■ Exercise ■
From the listing below, copy only the lines from the line that contains "0.18), M_farsill, P)" to the line that contains "else 'fixed_glass_panel', m+0.004, b-0.01)", counting those two lines as part of the copy.

■ Data provided ■
(begin)
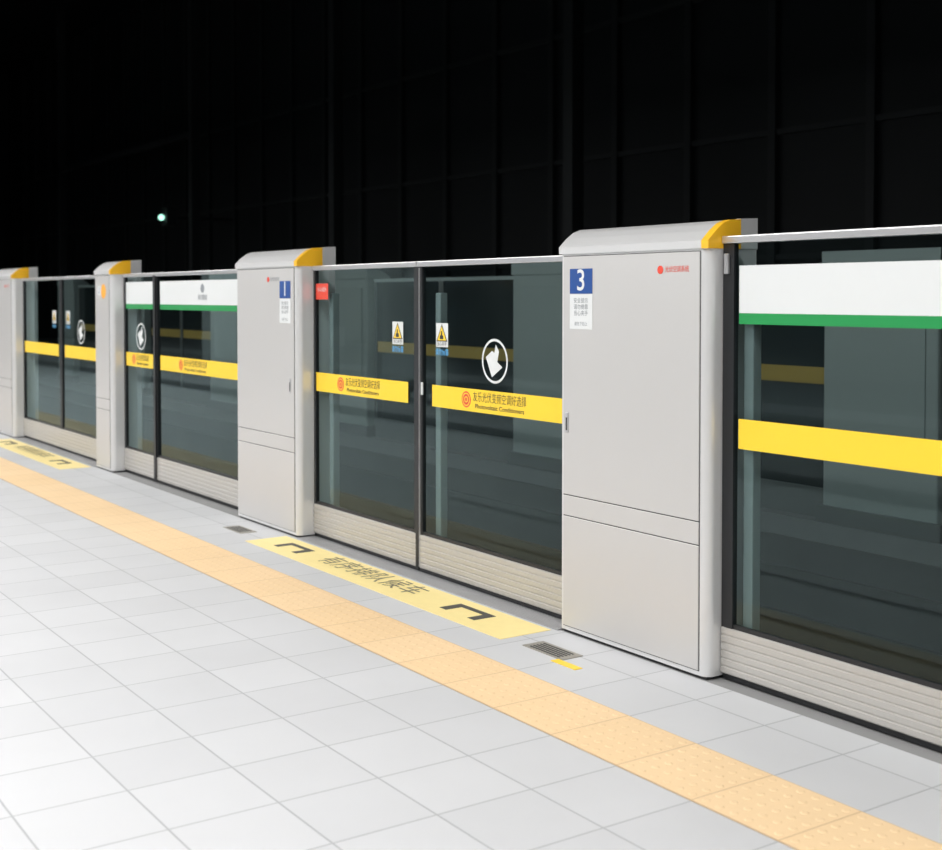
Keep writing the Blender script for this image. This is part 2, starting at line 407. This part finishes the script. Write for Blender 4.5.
# ------------------------------------------------------------------ track side
YO = 2.75
box('track_bed', (-39.99, 0.335, -1.3), (11.99, YO, -1.2), M_pit)
for yy in (0.83, 2.265):
    prism_x('track_rail', [(yy-0.07, -1.12), (yy+0.07, -1.12), (yy+0.07, -1.105), (yy+0.01, -1.09), (yy+0.01, -1.0), (yy+0.035, -0.985), (yy+0.035, -0.95), (yy-0.035, -0.95), (yy-0.035, -0.985), (yy-0.01, -1.0), (yy-0.01, -1.09), (yy-0.07, -1.105)], -39.9, 11.9, M_rail)
bm = bmesh.new()
for i in range(79): add_box(bm, (-39.9+i*0.65, 0.45, -1.2), (-39.66+i*0.65, 2.65, -1.12))
finish(bm, 'railway_sleepers', M_sleeper)

# opposite platform with its own row of gates, seen from behind across the track
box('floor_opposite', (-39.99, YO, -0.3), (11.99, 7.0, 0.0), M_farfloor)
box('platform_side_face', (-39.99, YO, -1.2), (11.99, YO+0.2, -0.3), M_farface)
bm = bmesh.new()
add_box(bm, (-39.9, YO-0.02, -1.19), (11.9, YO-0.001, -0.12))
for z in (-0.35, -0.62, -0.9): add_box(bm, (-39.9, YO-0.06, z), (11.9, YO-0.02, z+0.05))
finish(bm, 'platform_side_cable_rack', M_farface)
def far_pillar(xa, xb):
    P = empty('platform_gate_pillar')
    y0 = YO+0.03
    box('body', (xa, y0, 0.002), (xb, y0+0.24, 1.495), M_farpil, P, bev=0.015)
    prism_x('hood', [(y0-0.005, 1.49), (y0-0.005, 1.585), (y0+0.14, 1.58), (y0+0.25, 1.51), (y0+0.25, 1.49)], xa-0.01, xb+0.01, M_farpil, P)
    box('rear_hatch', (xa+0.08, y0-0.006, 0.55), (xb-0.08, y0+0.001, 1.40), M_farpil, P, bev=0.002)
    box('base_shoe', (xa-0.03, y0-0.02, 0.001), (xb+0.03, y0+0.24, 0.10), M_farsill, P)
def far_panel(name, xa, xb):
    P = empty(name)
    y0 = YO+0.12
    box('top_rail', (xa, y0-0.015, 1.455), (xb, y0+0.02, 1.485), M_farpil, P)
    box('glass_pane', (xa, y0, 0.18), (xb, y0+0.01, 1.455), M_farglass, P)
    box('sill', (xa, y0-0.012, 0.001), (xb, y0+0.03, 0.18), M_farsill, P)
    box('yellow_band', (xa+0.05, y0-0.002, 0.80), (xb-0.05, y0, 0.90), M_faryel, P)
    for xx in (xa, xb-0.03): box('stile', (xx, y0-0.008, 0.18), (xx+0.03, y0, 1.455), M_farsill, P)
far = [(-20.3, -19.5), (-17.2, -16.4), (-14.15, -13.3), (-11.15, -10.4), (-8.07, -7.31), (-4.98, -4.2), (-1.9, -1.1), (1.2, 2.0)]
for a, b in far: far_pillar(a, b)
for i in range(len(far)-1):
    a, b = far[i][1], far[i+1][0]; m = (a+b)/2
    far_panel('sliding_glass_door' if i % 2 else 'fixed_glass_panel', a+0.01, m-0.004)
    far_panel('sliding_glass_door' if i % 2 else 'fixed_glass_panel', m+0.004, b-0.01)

box('wall_track', (-40, 7.0, -1.3), (12, 7.2, 8.0), M_dark)
bm = bmesh.new()
for i in range(39):
    x = -38+i*1.25; add_box(bm, (x, 6.93, 0.0), (x+0.10, 7.0, 8.0))
for z in (1.7, 3.0, 4.6): add_box(bm, (-39.9, 6.95, z), (11.9, 7.0, z+0.06))
finish(bm, 'trim_1', M_dark2)
bm = bmesh.new()
for x in (-30, -21.9, -16.5, -11, -6, -1):
    add_box(bm, (x, 5.6, 0.0), (x+0.16, 5.76, 8)); 
add_box(bm, (-30, 5.6, 4.2), (-21.9, 5.7, 4.3))
finish(bm, 'steel_stanchions', M_dark2)
box('wall_left', (-40.2, -14, -1.2), (-40, 7.2, 8), M_dark)
box('wall_right', (12, -14, -1.2), (12.2, 7.2, 8), M_dark)
box('wall_back', (-40, -14.2, -0.25), (12, -14, 8), M_backwall)
box('ceiling', (-40, -14, 3.7), (12, -0.8, 3.85), M_ceil)
box('ceiling_fascia', (-40, -0.8, 3.7), (12, -0.72, 8.0), M_dark)
box('roof_deck', (-40, -0.72, 8.0), (12, 7.2, 8.2), M_dark)

S = empty('signal_lamp')
bm = bmesh.new(); bmesh.ops.create_uvsphere(bm, u_segments=16, v_segments=10, radius=0.055); bmesh.ops.translate(bm, verts=bm.verts, vec=(-23.0, 5.5, 2.80)); finish(bm, 'lens', M_glim, S, True)
box('housing', (-23.15, 5.55, 2.65), (-22.85, 5.75, 3.0), M_dark2, S, bev=0.02)
box('bracket', (-23.03, 5.7, 2.77), (-22.97, 6.96, 2.83), M_dark2, S)

# ------------------------------------------------------------------ platform furniture (reflected in the glass)
def column(x, y):
    Cc = empty('platform_column')
    box('shaft', (x-0.30, y-0.30, 0.12), (x+0.30, y+0.30, 3.70), M_col, Cc, bev=0.03)
    box('base', (x-0.34, y-0.34, 0.0), (x+0.34, y+0.34, 0.14), M_colbase, Cc, bev=0.01)
for x in (-9.3, -15.3, -21.3, 6.0): column(x, -5.8)
def bench(x, y):
    Bc = empty('bench')
    box('seat', (x-0.8, y-0.22, 0.42), (x+0.8, y+0.22, 0.46), M_bench, Bc, bev=0.01)
    box('backrest', (x-0.8, y-0.24, 0.55), (x+0.8, y-0.20, 0.85), M_bench, Bc, bev=0.01)
    for s in (-0.6, 0.6):
        box('leg', (x+s-0.03, y-0.18, 0), (x+s+0.03, y+0.18, 0.42), M_bench, Bc)
        box('back_post', (x+s-0.02, y-0.24, 0.4), (x+s+0.02, y-0.2, 0.6), M_bench, Bc)
for x in (-18.0,): bench(x, -5.8)
def poster(x):
    Pp = empty('lit_poster_board')
    box('frame', (x-0.9, -8.1, 0.0), (x+0.9, -8.0, 2.0), M_dark2, Pp, bev=0.01)
    box('screen', (x-0.35, -7.995, 1.15), (x+0.35, -7.99, 1.55), M_screen, Pp)
for x in (-13.4, -19, -26): poster(x)

# ------------------------------------------------------------------ lighting
for i, (yy, en) in enumerate(((-1.7, 360), (-4.4, 600), (-8.5, 220))):
    Lp = empty('ceiling_lamp')
    box('diffuser', (-34, yy-0.12, 3.62), (10, yy+0.12, 3.66), M_lamp, Lp)
    box('housing', (-34, yy-0.15, 3.66), (10, yy+0.15, 3.70), M_alu, Lp)
    ld = bpy.data.lights.new('lamp_light', 'AREA'); ld.shape = 'RECTANGLE'; ld.size = 26; ld.size_y = 0.5
    ld.energy = en; ld.color = (1.0, 0.99, 0.98)
    lo = bpy.data.objects.new('lamp_light', ld); link(lo, Lp); lo.location = (-9, yy, 3.58)
w = bpy.data.worlds.new('World'); scene.world = w; w.use_nodes = True
w.node_tree.nodes['Background'].inputs[0].default_value = (0.6, 0.75, 0.85, 1)
w.node_tree.nodes['Background'].inputs[1].default_value = 0.02

# ------------------------------------------------------------------ camera
cam = bpy.data.cameras.new('camera'); co = bpy.data.objects.new('camera', cam); COL.objects.link(co)
F = 1268.0; psi = math.radians(34.2); pitch = math.radians(1.5)
cam.sensor_fit = 'HORIZONTAL'; cam.sensor_width = 36; cam.lens = F/942*36
d = Vector((-math.cos(psi)*math.cos(pitch), math.sin(psi)*math.cos(pitch), -math.sin(pitch)))
co.location = (0, -3.1, 1.325)
co.rotation_euler = d.to_track_quat('-Z', 'Y').to_euler()
cam.shift_y = -(129 - F*math.tan(pitch))/942
cam.dof.use_dof = True; cam.dof.focus_distance = 4.9; cam.dof.aperture_fstop = 3.5
cam.clip_end = 200
scene.camera = co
(end)
■ Exercise answer ■
    box('sill', (xa, y0-0.012, 0.001), (xb, y0+0.03, 0.18), M_farsill, P)
    box('yellow_band', (xa+0.05, y0-0.002, 0.80), (xb-0.05, y0, 0.90), M_faryel, P)
    for xx in (xa, xb-0.03): box('stile', (xx, y0-0.008, 0.18), (xx+0.03, y0, 1.455), M_farsill, P)
far = [(-20.3, -19.5), (-17.2, -16.4), (-14.15, -13.3), (-11.15, -10.4), (-8.07, -7.31), (-4.98, -4.2), (-1.9, -1.1), (1.2, 2.0)]
for a, b in far: far_pillar(a, b)
for i in range(len(far)-1):
    a, b = far[i][1], far[i+1][0]; m = (a+b)/2
    far_panel('sliding_glass_door' if i % 2 else 'fixed_glass_panel', a+0.01, m-0.004)
    far_panel('sliding_glass_door' if i % 2 else 'fixed_glass_panel', m+0.004, b-0.01)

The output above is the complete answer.